The 21-year-old Guo was expelled from the Games immediately, and later received a four-year ban and a fine of 15,000 yuan (2,183 U.S. dollars)from the Chinese Rowing Association.

Her coach, Zhang Hui, was disqualified for coaching for life as it was his second involvement in doping scandal. Henan Rowing Association was also given a warning.

Five days after Guo was expelled, the second doping case was reported from the shooting competitions, when Li was tested positive for propranolol, a banned beta blocker, which was used to prevent trembling in events such as shooting and archery.

Li's shooting results were stripped of and she was still waiting for further punishments.

The quadrennial Games was further stained by Wang when she was tested positive for elevated level of epitestosterone metabolites and testosterone after her 100m final on October 22nd.

The 21-year-old Wang and her coach Chen Hua were later banned from race competitions for life by the Chinese Athletics Administration Center, the track and field governing body.

"We have intensified our efforts to fight against doping problems," deputy head of the anti-doping department of the organizing committee, Zhao Jian, told Xinhua.

"Gold medalists may receive big prizes from local governments, including money, apartments, and even entries to universities. It is not surprising if they are willing to take the risks," Zhao said.

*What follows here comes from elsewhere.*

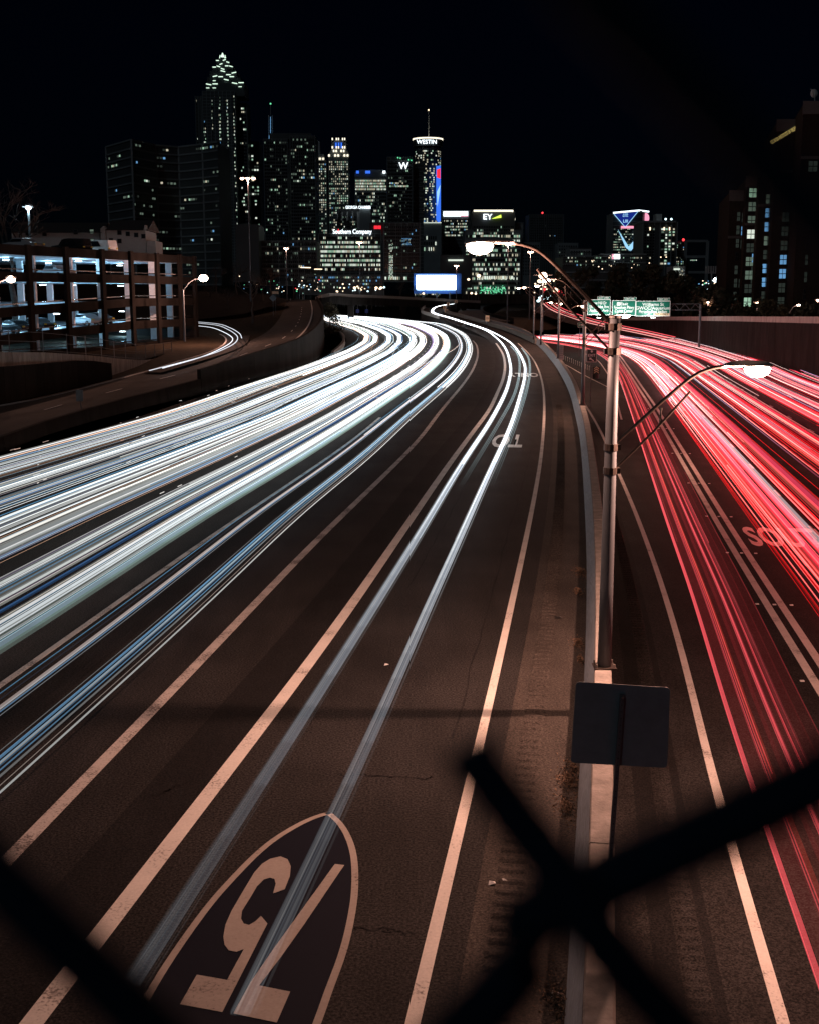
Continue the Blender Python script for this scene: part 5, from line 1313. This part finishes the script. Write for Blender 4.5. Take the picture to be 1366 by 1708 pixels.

According to Zhao, the organizers set up thirty doping test labs to fight against doping at the Games, and a total of 2,300 urine and blood samples would be tested, a 20 percent increase compared with four years ago.

"Our attitude is clear: We will not tolerate any drug offenders and will give severe punishments to those who dare to violate the rules," Zhao said.

"We will also pay more attention to educate young athletes. It is crucial to make them understand the side effects of taking drugs. We can enjoy sports, but sports are not shortcuts for fame and money," he added.